Contudo, Jane também demonstra medo com relação ao quadro sociopolítico atual, “um horror o momento político que vivemos. Não há o que comentar dessa gente sem valor que hoje nos representa. Claro que me preocupo muito mais agora, pois os homofóbicos se sentem representados e muito mais à vontade para agir. A população LGBT+ e seus familiares devem ser mais cautelosos e se expor o mínimo possível. Uma pena que estamos passando por isso. Muito me preocupa meu filho nas ruas nesses momentos de tantos preconceitos explícitos, fortalecidos por nossos governantes nas três esferas do governo, no caso aqui do Rio de Janeiro.”

Apesar das preocupações, a família aparece, nesses momentos, como uma base de apoio extremamente importante. “Um filho hétero não sente necessidade de conversar sobre isso com os pais, então porque os homossexuais devem sentir esta necessidade? Isso faz parte do preconceito que está embutido na nossa sociedade e é exatamente isso que precisa acabar. Quando eu converso naturalmente com os amigos e familiares sobre a orientação sexual dos meus filhos, é justamente para que os preconceituosos tenham oportunidade de mudar, vendo o quanto é natural a diversidade na nossa família”, disse Jane Torgano.
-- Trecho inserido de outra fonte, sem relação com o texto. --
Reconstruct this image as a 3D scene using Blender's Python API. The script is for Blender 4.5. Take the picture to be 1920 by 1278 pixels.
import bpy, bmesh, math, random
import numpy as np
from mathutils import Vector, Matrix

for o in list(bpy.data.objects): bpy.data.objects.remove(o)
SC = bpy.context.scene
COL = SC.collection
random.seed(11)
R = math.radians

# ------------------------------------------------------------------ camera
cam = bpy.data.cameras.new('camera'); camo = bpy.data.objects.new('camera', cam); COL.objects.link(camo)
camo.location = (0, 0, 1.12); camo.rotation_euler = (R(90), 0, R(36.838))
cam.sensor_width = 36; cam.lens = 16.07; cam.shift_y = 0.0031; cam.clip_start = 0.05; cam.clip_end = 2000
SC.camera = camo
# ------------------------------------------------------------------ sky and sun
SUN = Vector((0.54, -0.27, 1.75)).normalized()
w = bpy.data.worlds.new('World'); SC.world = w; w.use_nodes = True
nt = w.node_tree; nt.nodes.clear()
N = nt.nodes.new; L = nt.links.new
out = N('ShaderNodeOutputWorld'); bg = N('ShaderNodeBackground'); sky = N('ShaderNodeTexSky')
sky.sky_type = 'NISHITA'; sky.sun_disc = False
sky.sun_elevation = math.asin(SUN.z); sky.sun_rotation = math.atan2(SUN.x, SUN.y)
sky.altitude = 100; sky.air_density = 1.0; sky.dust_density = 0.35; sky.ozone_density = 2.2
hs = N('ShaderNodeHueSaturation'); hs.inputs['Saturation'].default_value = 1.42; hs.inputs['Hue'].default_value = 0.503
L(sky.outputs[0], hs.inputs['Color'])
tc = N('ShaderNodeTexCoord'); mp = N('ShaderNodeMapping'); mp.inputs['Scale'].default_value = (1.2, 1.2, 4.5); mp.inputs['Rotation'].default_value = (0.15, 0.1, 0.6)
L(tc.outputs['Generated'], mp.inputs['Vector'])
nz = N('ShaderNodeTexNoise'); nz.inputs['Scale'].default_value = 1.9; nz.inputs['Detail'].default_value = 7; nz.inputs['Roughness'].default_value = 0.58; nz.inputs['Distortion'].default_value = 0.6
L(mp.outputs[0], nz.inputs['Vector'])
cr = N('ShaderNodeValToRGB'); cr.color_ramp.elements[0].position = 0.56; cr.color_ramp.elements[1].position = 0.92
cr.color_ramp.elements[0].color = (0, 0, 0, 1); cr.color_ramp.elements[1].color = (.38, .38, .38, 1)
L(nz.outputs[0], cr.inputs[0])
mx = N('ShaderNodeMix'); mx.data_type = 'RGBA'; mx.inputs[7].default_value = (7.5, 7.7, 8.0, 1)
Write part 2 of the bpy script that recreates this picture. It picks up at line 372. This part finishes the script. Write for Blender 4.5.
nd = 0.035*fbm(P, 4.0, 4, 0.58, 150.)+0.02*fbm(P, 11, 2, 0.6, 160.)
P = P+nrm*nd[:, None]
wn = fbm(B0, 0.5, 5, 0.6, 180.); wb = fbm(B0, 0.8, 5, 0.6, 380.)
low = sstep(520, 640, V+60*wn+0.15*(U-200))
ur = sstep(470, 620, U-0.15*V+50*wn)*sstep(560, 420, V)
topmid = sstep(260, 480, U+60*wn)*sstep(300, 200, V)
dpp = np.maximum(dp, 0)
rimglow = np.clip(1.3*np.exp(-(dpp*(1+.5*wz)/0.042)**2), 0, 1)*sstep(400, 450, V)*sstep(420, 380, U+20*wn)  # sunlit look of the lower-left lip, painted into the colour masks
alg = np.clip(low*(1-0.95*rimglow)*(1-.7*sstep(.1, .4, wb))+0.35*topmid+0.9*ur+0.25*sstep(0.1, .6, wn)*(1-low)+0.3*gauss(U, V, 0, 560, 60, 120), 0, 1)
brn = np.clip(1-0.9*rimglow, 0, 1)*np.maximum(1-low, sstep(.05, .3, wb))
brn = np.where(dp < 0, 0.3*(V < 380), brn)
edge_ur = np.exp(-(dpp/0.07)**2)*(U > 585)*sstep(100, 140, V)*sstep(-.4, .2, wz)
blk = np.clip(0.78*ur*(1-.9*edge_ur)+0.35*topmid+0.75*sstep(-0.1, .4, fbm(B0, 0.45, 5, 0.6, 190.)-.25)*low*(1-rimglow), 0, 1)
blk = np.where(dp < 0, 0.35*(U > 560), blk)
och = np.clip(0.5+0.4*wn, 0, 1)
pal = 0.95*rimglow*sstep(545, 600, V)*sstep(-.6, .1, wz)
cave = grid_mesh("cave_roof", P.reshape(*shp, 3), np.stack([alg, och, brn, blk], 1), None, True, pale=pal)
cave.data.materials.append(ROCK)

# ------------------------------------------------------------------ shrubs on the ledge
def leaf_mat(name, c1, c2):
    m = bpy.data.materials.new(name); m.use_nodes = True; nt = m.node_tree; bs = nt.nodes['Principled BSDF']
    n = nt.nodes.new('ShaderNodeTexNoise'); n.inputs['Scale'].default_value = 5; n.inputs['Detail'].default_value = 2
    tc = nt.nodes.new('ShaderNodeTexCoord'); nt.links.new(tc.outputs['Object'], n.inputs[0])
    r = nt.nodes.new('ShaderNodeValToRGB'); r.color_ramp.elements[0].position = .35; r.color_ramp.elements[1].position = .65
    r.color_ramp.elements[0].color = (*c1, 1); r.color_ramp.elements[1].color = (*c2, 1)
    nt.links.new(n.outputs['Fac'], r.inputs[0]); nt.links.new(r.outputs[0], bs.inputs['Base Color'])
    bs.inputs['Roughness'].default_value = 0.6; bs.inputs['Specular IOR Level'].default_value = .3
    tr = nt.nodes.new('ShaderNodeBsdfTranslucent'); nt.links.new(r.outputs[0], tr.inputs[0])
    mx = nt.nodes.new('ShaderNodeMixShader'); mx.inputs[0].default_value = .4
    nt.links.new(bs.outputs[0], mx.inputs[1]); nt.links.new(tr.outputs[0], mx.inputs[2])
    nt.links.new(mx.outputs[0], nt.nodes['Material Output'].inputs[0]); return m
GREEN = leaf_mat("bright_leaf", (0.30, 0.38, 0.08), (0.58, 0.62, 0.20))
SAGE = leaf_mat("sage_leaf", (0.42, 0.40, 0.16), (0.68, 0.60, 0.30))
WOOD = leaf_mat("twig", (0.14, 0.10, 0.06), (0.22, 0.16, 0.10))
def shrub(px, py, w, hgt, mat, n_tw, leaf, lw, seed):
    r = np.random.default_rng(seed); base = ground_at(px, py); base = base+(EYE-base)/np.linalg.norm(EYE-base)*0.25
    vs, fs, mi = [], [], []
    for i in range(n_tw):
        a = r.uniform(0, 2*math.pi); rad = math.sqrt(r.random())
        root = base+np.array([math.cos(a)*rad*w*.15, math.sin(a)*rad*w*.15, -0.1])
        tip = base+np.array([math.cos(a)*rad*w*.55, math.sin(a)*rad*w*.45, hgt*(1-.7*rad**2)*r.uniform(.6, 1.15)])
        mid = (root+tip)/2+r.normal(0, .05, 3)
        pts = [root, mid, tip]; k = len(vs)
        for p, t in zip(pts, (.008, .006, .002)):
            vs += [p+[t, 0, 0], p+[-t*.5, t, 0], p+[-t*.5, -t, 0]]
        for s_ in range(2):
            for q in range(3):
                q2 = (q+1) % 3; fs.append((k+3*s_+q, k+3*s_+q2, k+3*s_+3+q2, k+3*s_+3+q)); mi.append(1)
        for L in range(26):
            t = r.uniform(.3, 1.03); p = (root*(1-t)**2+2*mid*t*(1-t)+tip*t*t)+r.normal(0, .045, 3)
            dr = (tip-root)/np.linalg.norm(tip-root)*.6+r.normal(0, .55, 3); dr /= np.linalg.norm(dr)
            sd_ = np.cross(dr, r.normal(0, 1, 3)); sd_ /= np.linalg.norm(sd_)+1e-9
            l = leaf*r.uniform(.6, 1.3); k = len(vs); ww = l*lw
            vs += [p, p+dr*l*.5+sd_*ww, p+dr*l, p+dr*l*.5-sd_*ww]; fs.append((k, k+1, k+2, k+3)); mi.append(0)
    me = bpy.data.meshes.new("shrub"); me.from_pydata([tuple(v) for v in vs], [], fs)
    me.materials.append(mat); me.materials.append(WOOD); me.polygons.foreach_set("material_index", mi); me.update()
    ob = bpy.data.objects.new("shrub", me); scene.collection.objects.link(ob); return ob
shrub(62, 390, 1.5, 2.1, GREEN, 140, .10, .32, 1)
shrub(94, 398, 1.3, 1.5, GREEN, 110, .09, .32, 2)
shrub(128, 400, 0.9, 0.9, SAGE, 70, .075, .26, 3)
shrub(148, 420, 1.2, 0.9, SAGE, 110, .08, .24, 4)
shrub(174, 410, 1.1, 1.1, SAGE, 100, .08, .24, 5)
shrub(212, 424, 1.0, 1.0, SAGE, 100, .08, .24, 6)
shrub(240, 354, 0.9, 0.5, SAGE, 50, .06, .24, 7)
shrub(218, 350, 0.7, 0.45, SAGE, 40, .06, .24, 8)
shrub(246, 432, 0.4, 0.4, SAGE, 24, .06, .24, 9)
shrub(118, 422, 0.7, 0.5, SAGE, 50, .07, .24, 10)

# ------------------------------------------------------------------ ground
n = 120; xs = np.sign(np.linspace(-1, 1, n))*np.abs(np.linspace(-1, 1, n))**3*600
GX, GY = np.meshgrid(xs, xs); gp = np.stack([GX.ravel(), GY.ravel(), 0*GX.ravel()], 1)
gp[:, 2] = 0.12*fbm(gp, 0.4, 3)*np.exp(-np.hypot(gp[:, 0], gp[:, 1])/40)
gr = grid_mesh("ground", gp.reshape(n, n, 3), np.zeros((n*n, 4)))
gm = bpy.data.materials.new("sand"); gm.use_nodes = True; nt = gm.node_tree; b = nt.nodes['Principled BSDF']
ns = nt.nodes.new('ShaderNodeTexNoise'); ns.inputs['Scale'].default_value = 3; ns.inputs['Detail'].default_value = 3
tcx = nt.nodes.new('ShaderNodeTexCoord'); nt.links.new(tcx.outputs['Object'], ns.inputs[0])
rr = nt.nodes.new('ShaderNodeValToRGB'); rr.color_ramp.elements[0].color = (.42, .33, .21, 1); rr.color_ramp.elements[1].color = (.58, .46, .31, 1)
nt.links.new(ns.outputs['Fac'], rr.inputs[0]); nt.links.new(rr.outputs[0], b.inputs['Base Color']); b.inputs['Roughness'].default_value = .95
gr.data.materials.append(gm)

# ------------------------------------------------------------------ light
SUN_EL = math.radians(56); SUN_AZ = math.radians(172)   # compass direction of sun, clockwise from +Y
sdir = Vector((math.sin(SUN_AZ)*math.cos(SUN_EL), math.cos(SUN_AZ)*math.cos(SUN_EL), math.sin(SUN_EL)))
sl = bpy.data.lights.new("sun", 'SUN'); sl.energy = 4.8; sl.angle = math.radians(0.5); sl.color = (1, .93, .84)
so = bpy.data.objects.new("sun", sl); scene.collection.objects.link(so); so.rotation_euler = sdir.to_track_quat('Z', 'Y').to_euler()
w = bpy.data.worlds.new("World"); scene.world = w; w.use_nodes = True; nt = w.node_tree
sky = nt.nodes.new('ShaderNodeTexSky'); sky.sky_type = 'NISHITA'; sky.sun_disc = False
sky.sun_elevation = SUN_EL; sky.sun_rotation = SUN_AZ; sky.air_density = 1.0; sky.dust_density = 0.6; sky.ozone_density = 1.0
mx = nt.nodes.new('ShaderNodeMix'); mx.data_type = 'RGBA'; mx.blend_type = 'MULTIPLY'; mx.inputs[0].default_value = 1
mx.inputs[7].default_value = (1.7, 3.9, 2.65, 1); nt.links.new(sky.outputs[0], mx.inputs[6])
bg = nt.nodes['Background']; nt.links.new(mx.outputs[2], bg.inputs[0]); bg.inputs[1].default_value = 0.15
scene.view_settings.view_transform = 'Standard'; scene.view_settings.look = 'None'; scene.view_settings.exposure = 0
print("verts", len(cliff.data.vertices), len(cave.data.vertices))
Katia Mitke discorre também sobre o que, para ela, é o conceito de família e a importância dessa estrutura, “uma das coisas que eu aprendi com a Luíza é que uma família é feita de pessoas que se amam e aí independe se é menino com menina, homem com homem, mulher com mulher. Isso não interessa. Toda forma de amar vale a pena. Acho que as pessoas tem que amar. Não interessa quem você ama. Interessa que você ama. Ponto e acabou. Pra mim família é isso, são duas pessoas que se amam e que querem construir alguma coisa juntas.”. E comenta, ainda, que espera que sua filha encontre isso para si, “acho que ela quer formar uma família sim. Acho mesmo. Não acho que ela quer ter filho não, mas querer formar uma família, querer ter alguém do lado dela, isso eu acho que ela quer muito. Ela é uma pessoa que imagina ser feliz ao lado de uma pessoa que ela ame.”, revela.